As the experts in monitoring corporate performance and reporting, CPAs are being drawn in whether they like it or not.
The institutional investor community is also beginning to ask more questions about nonfinancial reporting. Why? 1) Audited financial data is, by definition, an indicator of past results, and 2) nonfinancial data can provide a helpful guide as to a company’s future success. One of the causes of the global financial crisis was deemed to be the negative culture that existed within key financial institutions. Certain influential institutional investors are seeing that this nonfinancial data can act as a proxy for understanding the culture of their investee. This is not so difficult to understand, as studies show that when companies report properly on nonfinancial data, they have, on average, more positive financial results. The reason is that they have better management, which is more aware of the wider risks of the markets in which they are operating and therefore have taken steps to monitor them and react accordingly.
New Work for CPAs
With a great global focus on sustainability and the challenges that it is bringing to society, companies are having to meet these challenges as functioning organs of society. There is a greater focus on companies’ sustainability performance, as well as the substance of their reporting.
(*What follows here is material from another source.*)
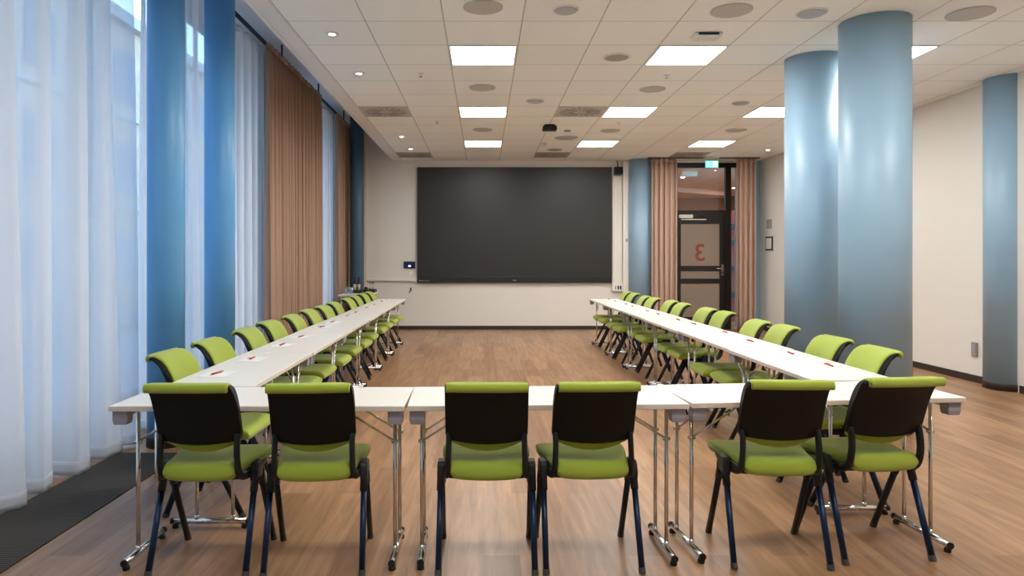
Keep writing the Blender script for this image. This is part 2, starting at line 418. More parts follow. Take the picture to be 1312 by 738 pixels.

Consequently, as the experts in monitoring corporate performance and reporting, CPAs are being drawn in whether they like it or not: the CFO’s role usually includes taking overall responsibility for annual reports; accounting departments are looking at the cost implications of how businesses can produce more with less; internal auditors are monitoring both environmental and human rights performance; and independent auditors will have to provide assurance on the company’s reporting of this information. Although I didn’t learn anything about business and human rights during my accounting studies, these were covered during my recent MBA. However, more and more accounting qualifications are also looking at, if not including, sustainability issues within their modules. Already qualified CPAs ignore human rights, and the rest of the sustainability field, at their peril.